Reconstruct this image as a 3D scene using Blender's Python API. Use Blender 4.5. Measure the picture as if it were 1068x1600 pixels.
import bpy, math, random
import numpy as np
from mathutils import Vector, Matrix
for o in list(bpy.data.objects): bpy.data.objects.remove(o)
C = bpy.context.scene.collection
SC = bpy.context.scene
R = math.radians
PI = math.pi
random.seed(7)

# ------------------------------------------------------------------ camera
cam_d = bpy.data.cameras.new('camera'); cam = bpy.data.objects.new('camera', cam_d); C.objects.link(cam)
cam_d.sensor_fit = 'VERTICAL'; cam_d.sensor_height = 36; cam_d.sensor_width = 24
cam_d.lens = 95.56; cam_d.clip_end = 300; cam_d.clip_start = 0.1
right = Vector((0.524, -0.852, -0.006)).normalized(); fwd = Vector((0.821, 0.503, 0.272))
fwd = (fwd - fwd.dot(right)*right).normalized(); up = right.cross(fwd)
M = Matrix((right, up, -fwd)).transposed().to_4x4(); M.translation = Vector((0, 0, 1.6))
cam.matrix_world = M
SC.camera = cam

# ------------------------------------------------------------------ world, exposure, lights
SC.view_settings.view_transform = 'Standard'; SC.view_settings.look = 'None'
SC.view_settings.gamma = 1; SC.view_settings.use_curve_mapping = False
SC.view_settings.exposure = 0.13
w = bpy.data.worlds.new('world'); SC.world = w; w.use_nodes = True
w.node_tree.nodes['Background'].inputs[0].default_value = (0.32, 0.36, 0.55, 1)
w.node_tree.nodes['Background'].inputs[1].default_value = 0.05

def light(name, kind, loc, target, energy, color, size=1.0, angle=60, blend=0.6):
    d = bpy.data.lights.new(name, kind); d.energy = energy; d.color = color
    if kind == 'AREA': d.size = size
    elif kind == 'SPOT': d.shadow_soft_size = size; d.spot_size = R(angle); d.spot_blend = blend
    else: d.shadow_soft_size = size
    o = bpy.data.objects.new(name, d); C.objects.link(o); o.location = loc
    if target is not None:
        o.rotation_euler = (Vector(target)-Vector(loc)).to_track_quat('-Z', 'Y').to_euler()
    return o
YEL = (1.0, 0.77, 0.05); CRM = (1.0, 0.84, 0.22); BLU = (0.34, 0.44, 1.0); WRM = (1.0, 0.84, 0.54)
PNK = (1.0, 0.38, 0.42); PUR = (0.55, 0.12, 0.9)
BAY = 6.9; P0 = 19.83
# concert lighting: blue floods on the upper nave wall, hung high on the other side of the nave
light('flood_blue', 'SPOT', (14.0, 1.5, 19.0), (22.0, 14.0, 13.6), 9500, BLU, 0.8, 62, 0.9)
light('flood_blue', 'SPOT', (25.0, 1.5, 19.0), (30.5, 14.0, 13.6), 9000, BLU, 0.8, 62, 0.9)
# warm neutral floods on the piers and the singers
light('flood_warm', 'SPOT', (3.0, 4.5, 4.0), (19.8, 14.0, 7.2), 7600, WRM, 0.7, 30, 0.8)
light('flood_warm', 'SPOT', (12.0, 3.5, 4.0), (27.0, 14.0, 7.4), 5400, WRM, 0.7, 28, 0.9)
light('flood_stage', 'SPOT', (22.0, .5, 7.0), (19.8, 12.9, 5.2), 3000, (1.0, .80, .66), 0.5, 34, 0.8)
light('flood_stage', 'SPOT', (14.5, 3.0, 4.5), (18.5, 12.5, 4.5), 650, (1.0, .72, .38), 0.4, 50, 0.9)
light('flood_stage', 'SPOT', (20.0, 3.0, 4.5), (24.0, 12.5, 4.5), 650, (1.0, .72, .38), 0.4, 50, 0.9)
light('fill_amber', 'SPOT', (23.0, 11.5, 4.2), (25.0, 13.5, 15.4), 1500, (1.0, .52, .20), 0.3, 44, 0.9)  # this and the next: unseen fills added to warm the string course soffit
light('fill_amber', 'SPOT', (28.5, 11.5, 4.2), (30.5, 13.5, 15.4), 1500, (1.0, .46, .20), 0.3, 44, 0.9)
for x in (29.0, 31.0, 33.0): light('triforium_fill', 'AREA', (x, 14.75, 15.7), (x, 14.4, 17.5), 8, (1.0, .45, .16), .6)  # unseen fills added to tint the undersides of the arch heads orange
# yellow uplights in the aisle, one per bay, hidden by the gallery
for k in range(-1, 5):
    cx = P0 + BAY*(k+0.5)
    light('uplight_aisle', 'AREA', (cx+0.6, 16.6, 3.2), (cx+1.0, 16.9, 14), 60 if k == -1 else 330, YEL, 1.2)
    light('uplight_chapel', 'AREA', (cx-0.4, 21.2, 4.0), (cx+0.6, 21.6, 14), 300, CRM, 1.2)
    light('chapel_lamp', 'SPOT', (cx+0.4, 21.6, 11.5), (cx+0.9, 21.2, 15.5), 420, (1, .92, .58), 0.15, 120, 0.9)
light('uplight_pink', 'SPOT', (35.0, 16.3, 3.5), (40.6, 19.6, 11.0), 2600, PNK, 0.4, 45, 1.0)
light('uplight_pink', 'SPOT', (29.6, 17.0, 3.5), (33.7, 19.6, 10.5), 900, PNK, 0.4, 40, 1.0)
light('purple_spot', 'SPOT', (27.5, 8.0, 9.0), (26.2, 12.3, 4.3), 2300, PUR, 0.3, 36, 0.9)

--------

**INSTRUCTIONS FOR THE TASK:**
Transcribe the entire listing above precisely.

**REPLY:**
Reconstruct this image as a 3D scene using Blender's Python API. Use Blender 4.5. Measure the picture as if it were 1068x1600 pixels.
import bpy, math, random
import numpy as np
from mathutils import Vector, Matrix
for o in list(bpy.data.objects): bpy.data.objects.remove(o)
C = bpy.context.scene.collection
SC = bpy.context.scene
R = math.radians
PI = math.pi
random.seed(7)

# ------------------------------------------------------------------ camera
cam_d = bpy.data.cameras.new('camera'); cam = bpy.data.objects.new('camera', cam_d); C.objects.link(cam)
cam_d.sensor_fit = 'VERTICAL'; cam_d.sensor_height = 36; cam_d.sensor_width = 24
cam_d.lens = 95.56; cam_d.clip_end = 300; cam_d.clip_start = 0.1
right = Vector((0.524, -0.852, -0.006)).normalized(); fwd = Vector((0.821, 0.503, 0.272))
fwd = (fwd - fwd.dot(right)*right).normalized(); up = right.cross(fwd)
M = Matrix((right, up, -fwd)).transposed().to_4x4(); M.translation = Vector((0, 0, 1.6))
cam.matrix_world = M
SC.camera = cam

# ------------------------------------------------------------------ world, exposure, lights
SC.view_settings.view_transform = 'Standard'; SC.view_settings.look = 'None'
SC.view_settings.gamma = 1; SC.view_settings.use_curve_mapping = False
SC.view_settings.exposure = 0.13
w = bpy.data.worlds.new('world'); SC.world = w; w.use_nodes = True
w.node_tree.nodes['Background'].inputs[0].default_value = (0.32, 0.36, 0.55, 1)
w.node_tree.nodes['Background'].inputs[1].default_value = 0.05

def light(name, kind, loc, target, energy, color, size=1.0, angle=60, blend=0.6):
    d = bpy.data.lights.new(name, kind); d.energy = energy; d.color = color
    if kind == 'AREA': d.size = size
    elif kind == 'SPOT': d.shadow_soft_size = size; d.spot_size = R(angle); d.spot_blend = blend
    else: d.shadow_soft_size = size
    o = bpy.data.objects.new(name, d); C.objects.link(o); o.location = loc
    if target is not None:
        o.rotation_euler = (Vector(target)-Vector(loc)).to_track_quat('-Z', 'Y').to_euler()
    return o
YEL = (1.0, 0.77, 0.05); CRM = (1.0, 0.84, 0.22); BLU = (0.34, 0.44, 1.0); WRM = (1.0, 0.84, 0.54)
PNK = (1.0, 0.38, 0.42); PUR = (0.55, 0.12, 0.9)
BAY = 6.9; P0 = 19.83
# concert lighting: blue floods on the upper nave wall, hung high on the other side of the nave
light('flood_blue', 'SPOT', (14.0, 1.5, 19.0), (22.0, 14.0, 13.6), 9500, BLU, 0.8, 62, 0.9)
light('flood_blue', 'SPOT', (25.0, 1.5, 19.0), (30.5, 14.0, 13.6), 9000, BLU, 0.8, 62, 0.9)
# warm neutral floods on the piers and the singers
light('flood_warm', 'SPOT', (3.0, 4.5, 4.0), (19.8, 14.0, 7.2), 7600, WRM, 0.7, 30, 0.8)
light('flood_warm', 'SPOT', (12.0, 3.5, 4.0), (27.0, 14.0, 7.4), 5400, WRM, 0.7, 28, 0.9)
light('flood_stage', 'SPOT', (22.0, .5, 7.0), (19.8, 12.9, 5.2), 3000, (1.0, .80, .66), 0.5, 34, 0.8)
light('flood_stage', 'SPOT', (14.5, 3.0, 4.5), (18.5, 12.5, 4.5), 650, (1.0, .72, .38), 0.4, 50, 0.9)
light('flood_stage', 'SPOT', (20.0, 3.0, 4.5), (24.0, 12.5, 4.5), 650, (1.0, .72, .38), 0.4, 50, 0.9)
light('fill_amber', 'SPOT', (23.0, 11.5, 4.2), (25.0, 13.5, 15.4), 1500, (1.0, .52, .20), 0.3, 44, 0.9)  # this and the next: unseen fills added to warm the string course soffit
light('fill_amber', 'SPOT', (28.5, 11.5, 4.2), (30.5, 13.5, 15.4), 1500, (1.0, .46, .20), 0.3, 44, 0.9)
for x in (29.0, 31.0, 33.0): light('triforium_fill', 'AREA', (x, 14.75, 15.7), (x, 14.4, 17.5), 8, (1.0, .45, .16), .6)  # unseen fills added to tint the undersides of the arch heads orange
# yellow uplights in the aisle, one per bay, hidden by the gallery
for k in range(-1, 5):
    cx = P0 + BAY*(k+0.5)
    light('uplight_aisle', 'AREA', (cx+0.6, 16.6, 3.2), (cx+1.0, 16.9, 14), 60 if k == -1 else 330, YEL, 1.2)
    light('uplight_chapel', 'AREA', (cx-0.4, 21.2, 4.0), (cx+0.6, 21.6, 14), 300, CRM, 1.2)
    light('chapel_lamp', 'SPOT', (cx+0.4, 21.6, 11.5), (cx+0.9, 21.2, 15.5), 420, (1, .92, .58), 0.15, 120, 0.9)
light('uplight_pink', 'SPOT', (35.0, 16.3, 3.5), (40.6, 19.6, 11.0), 2600, PNK, 0.4, 45, 1.0)
light('uplight_pink', 'SPOT', (29.6, 17.0, 3.5), (33.7, 19.6, 10.5), 900, PNK, 0.4, 40, 1.0)
light('purple_spot', 'SPOT', (27.5, 8.0, 9.0), (26.2, 12.3, 4.3), 2300, PUR, 0.3, 36, 0.9)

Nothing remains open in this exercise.